Data shown.

◆ ◆ ◆ ◆

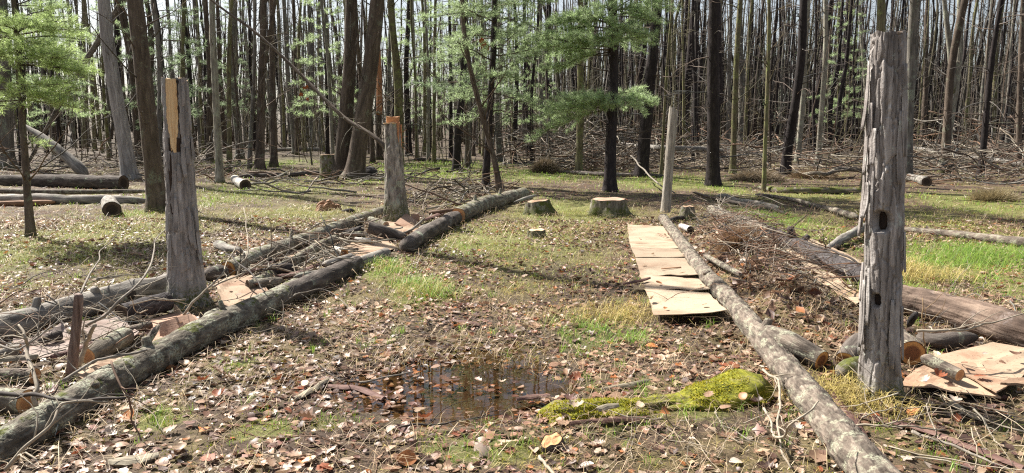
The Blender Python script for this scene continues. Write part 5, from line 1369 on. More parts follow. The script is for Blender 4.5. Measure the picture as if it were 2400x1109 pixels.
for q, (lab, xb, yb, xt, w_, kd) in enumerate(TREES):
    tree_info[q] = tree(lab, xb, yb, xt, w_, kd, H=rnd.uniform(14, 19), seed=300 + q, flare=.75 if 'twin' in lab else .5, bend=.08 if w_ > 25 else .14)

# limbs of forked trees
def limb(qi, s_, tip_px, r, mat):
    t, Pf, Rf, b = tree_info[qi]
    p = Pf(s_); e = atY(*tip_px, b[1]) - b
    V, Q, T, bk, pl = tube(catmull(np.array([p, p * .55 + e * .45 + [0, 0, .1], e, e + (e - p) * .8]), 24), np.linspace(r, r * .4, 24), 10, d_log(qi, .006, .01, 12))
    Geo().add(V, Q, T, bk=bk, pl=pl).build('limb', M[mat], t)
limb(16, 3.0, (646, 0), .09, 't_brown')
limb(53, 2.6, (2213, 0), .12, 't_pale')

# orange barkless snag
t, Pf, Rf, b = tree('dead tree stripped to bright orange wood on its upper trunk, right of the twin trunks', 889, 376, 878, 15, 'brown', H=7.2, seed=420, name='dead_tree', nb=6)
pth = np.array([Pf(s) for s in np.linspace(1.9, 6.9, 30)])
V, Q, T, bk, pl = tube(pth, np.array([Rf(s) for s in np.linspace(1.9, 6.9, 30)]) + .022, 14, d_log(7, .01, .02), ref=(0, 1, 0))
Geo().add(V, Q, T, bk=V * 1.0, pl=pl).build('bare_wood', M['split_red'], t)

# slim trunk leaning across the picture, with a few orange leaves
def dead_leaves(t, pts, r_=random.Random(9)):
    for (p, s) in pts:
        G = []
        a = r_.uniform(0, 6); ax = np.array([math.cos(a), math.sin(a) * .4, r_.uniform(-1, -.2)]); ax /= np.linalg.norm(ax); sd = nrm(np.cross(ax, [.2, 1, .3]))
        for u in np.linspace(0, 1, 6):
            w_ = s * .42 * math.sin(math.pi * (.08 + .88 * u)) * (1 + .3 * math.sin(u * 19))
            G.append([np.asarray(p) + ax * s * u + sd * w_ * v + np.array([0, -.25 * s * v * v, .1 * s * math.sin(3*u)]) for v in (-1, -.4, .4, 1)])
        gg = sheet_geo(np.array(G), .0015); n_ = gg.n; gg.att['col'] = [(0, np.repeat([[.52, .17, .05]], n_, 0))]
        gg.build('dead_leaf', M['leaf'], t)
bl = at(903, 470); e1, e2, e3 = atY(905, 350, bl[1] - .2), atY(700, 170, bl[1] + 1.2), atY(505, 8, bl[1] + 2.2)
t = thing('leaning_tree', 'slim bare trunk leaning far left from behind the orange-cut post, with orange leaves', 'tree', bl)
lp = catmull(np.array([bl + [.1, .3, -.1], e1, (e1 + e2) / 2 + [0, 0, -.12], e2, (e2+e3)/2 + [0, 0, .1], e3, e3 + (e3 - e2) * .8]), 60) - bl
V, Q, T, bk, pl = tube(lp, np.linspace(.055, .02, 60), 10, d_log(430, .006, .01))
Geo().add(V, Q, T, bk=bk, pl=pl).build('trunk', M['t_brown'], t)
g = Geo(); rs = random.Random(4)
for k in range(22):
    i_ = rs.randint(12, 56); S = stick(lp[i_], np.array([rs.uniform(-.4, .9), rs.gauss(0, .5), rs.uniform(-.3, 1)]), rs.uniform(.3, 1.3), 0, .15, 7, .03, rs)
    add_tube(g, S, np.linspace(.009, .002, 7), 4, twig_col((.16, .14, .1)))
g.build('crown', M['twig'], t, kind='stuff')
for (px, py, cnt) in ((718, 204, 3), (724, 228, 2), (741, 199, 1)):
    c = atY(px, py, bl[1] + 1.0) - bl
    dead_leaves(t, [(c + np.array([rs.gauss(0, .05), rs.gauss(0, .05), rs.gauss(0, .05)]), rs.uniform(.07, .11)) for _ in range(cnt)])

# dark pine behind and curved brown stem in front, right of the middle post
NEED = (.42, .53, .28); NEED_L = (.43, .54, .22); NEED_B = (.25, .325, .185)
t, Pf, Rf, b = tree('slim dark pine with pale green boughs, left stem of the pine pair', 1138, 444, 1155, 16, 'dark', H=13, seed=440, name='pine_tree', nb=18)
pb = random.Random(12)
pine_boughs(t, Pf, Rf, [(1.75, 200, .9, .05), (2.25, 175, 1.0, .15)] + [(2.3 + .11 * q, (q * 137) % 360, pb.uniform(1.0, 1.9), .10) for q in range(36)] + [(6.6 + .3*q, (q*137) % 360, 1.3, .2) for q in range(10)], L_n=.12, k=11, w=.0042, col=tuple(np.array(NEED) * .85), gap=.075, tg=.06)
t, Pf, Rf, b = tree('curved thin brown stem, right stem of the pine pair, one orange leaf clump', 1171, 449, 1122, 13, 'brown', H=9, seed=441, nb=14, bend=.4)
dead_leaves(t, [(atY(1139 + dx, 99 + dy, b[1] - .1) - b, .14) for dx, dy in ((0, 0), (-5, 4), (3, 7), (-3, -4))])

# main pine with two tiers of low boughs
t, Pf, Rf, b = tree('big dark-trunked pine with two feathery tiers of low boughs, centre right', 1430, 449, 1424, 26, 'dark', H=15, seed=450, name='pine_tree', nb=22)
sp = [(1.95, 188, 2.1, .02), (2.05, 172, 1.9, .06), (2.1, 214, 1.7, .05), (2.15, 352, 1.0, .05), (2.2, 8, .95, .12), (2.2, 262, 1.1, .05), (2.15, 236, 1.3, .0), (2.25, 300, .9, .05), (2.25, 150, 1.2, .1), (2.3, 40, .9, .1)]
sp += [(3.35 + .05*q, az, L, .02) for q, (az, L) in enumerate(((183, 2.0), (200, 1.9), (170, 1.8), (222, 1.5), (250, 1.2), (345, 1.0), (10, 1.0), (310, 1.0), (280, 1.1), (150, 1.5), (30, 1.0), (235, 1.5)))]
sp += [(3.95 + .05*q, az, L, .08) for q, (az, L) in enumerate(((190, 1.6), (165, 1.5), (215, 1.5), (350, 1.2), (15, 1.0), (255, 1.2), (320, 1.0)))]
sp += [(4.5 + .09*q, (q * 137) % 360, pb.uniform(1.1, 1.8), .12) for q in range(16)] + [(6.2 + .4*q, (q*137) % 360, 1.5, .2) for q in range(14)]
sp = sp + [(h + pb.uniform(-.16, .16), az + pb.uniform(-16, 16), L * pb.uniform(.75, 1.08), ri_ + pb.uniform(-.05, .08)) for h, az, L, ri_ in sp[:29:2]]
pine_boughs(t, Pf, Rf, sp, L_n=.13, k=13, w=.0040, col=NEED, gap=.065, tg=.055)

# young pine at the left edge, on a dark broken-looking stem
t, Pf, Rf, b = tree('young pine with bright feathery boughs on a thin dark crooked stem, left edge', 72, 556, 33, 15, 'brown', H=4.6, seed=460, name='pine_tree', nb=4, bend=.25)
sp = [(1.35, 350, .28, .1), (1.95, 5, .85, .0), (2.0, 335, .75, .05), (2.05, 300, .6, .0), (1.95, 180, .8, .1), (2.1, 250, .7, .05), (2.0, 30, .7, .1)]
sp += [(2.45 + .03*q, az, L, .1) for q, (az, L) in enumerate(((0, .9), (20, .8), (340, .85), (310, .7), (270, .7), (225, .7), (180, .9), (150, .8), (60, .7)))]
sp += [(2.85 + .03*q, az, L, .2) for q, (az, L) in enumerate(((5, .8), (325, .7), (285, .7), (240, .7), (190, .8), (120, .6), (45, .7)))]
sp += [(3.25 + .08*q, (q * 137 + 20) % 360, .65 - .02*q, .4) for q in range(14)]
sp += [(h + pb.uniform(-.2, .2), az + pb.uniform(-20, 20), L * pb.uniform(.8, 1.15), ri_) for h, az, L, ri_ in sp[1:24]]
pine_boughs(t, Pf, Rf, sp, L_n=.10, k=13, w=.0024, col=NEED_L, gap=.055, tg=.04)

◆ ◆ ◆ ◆

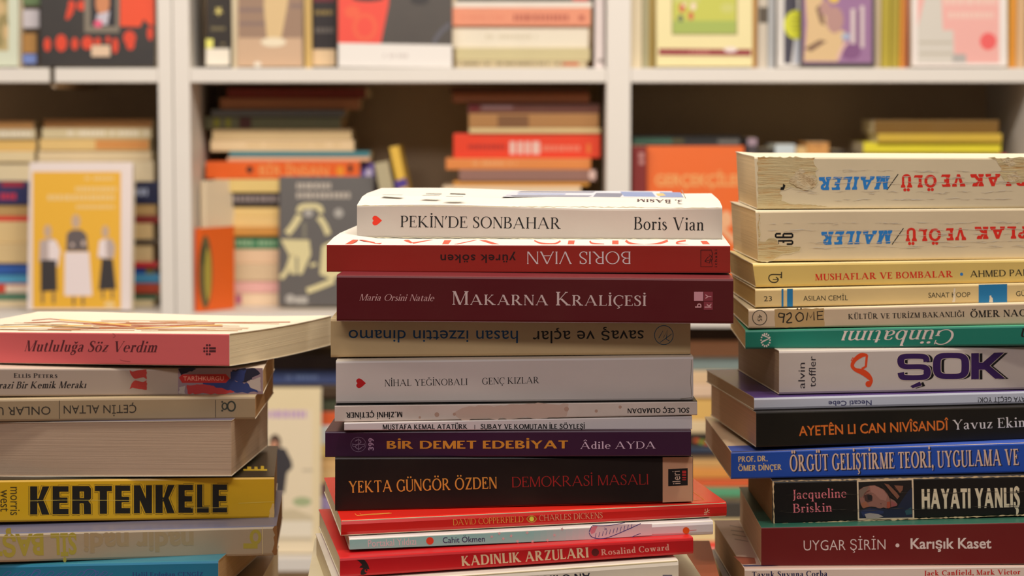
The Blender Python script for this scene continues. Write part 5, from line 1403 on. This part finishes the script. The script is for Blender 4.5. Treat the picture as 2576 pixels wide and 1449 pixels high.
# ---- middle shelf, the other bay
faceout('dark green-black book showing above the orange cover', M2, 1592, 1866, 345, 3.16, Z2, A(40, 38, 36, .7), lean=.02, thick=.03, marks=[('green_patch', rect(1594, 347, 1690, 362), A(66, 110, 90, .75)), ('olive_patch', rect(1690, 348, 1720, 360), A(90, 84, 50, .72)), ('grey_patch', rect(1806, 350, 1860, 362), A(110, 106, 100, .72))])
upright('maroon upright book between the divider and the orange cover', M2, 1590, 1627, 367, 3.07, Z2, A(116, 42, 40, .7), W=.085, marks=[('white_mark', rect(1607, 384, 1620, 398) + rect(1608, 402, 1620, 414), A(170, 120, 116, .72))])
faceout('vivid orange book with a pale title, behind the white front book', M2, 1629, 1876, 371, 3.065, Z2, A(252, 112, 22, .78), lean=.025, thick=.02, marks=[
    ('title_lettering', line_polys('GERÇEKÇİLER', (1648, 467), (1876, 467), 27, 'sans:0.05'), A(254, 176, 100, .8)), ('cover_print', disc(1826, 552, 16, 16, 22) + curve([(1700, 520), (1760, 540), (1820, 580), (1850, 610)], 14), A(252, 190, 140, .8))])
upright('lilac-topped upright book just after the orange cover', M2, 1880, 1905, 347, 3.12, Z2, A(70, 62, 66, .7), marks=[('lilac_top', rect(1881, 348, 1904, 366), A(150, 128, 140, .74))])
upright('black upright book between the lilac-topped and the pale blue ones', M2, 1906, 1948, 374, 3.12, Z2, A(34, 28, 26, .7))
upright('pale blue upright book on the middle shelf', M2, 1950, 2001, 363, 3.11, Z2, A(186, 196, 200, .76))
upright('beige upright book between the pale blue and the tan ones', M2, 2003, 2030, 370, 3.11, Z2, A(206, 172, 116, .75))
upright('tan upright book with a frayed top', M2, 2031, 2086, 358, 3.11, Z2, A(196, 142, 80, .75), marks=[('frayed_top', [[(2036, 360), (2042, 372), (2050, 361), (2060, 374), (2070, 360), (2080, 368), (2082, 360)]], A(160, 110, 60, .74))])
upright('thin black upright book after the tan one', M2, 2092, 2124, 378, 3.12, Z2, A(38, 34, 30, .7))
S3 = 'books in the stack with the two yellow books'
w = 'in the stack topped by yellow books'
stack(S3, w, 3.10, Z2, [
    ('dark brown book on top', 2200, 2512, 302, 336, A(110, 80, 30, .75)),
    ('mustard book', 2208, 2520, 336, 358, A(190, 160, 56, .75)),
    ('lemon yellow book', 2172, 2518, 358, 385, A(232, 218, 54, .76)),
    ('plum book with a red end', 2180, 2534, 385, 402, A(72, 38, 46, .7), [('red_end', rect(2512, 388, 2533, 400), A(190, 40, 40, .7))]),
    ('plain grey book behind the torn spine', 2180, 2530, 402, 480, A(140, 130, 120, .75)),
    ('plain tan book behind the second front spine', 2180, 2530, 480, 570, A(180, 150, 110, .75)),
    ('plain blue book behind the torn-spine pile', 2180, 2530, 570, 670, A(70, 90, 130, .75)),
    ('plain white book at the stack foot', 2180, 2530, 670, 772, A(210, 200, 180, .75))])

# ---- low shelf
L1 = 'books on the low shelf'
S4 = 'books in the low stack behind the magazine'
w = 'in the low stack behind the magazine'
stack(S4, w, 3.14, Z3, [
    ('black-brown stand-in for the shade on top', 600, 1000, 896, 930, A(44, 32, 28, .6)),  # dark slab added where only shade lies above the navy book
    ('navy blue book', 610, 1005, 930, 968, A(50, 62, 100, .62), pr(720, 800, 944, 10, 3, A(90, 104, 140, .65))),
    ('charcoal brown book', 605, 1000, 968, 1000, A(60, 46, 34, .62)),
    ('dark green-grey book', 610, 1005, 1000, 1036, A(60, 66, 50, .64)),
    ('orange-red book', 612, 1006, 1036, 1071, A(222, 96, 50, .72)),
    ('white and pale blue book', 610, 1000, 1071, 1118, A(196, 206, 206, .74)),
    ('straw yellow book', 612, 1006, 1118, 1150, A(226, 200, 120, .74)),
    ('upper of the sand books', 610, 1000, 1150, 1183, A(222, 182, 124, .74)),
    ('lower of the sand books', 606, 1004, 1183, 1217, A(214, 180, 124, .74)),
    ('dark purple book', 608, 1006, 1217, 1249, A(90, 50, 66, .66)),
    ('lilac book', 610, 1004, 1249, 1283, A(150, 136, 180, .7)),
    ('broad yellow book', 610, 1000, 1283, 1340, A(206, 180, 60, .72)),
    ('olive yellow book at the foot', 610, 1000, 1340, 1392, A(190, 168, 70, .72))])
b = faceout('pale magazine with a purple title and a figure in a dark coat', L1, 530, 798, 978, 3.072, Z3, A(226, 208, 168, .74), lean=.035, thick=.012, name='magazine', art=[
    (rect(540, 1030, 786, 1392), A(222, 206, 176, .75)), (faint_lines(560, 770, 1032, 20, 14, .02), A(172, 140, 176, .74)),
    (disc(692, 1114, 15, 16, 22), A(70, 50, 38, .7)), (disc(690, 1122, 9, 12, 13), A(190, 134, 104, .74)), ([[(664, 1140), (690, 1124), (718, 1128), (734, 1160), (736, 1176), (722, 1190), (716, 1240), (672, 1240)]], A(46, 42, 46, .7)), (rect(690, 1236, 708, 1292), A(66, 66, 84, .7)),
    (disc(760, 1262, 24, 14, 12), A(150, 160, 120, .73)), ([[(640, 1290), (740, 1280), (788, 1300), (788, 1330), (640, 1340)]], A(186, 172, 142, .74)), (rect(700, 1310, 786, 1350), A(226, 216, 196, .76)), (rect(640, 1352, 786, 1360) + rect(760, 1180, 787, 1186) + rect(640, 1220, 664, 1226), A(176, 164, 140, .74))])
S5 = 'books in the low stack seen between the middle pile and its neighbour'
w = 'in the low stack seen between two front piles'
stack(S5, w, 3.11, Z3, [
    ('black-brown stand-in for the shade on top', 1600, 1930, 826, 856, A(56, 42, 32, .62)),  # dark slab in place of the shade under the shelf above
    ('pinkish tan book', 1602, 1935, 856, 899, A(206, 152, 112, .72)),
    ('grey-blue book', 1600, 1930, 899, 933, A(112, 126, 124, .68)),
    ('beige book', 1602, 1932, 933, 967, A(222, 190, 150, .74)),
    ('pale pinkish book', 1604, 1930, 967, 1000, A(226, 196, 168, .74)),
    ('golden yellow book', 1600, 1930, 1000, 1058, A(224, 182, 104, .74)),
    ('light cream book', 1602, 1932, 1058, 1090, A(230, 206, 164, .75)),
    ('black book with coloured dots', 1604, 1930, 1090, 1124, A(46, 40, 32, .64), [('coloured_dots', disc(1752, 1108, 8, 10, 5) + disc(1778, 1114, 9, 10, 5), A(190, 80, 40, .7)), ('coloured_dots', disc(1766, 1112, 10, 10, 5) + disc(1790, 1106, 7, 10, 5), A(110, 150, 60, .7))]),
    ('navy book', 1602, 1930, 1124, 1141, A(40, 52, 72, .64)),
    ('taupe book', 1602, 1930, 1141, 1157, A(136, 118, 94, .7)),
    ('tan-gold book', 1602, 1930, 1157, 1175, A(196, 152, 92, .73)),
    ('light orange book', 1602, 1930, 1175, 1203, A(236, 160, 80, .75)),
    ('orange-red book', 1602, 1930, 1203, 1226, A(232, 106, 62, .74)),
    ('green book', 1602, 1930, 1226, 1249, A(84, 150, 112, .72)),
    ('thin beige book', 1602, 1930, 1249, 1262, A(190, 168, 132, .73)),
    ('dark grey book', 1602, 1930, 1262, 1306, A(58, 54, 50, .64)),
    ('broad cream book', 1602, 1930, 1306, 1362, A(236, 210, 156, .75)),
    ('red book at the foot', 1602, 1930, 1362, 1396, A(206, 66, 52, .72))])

◆ ◆ ◆ ◆

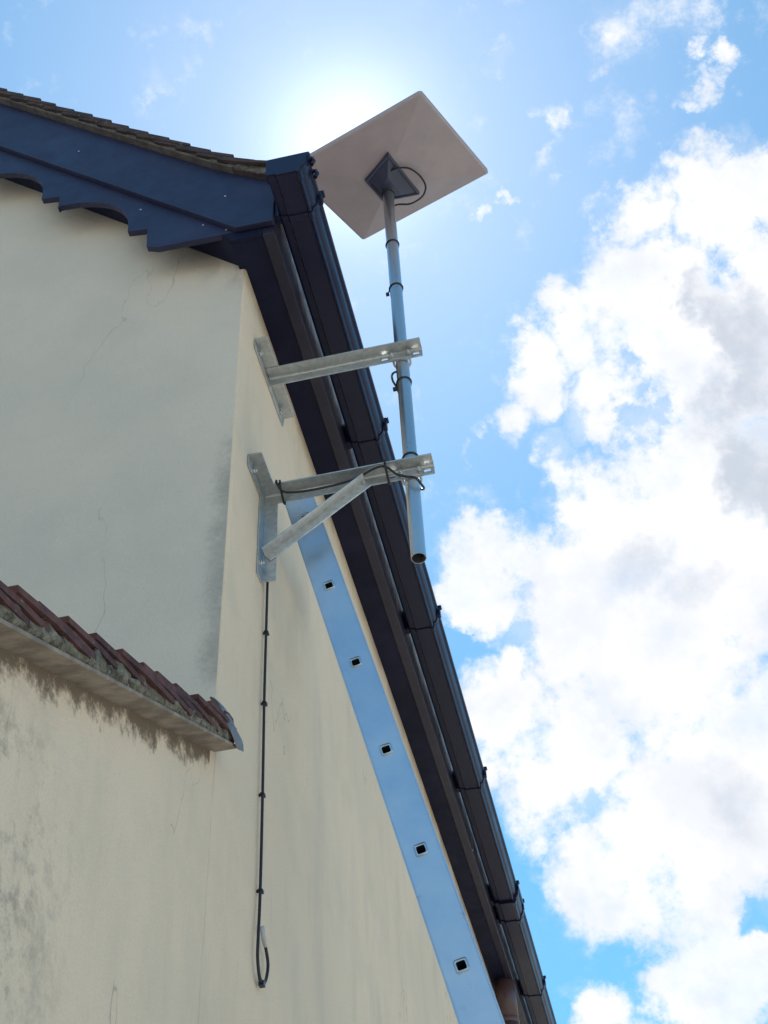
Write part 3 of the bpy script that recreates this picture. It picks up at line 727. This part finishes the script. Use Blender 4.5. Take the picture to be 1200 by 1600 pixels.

◆ ◆ ◆ ◆

Problem details. Reproduce verbatim the lines above, from the line with "were 2400x1109 pixels." through the line with "limb(53, 2.6, (2213, 0), .12, 't_pale')".

Written reply.
The Blender Python script for this scene continues. Write part 5, from line 1369 on. More parts follow. The script is for Blender 4.5. Measure the picture as if it were 2400x1109 pixels.
for q, (lab, xb, yb, xt, w_, kd) in enumerate(TREES):
    tree_info[q] = tree(lab, xb, yb, xt, w_, kd, H=rnd.uniform(14, 19), seed=300 + q, flare=.75 if 'twin' in lab else .5, bend=.08 if w_ > 25 else .14)

# limbs of forked trees
def limb(qi, s_, tip_px, r, mat):
    t, Pf, Rf, b = tree_info[qi]
    p = Pf(s_); e = atY(*tip_px, b[1]) - b
    V, Q, T, bk, pl = tube(catmull(np.array([p, p * .55 + e * .45 + [0, 0, .1], e, e + (e - p) * .8]), 24), np.linspace(r, r * .4, 24), 10, d_log(qi, .006, .01, 12))
    Geo().add(V, Q, T, bk=bk, pl=pl).build('limb', M[mat], t)
limb(16, 3.0, (646, 0), .09, 't_brown')
limb(53, 2.6, (2213, 0), .12, 't_pale')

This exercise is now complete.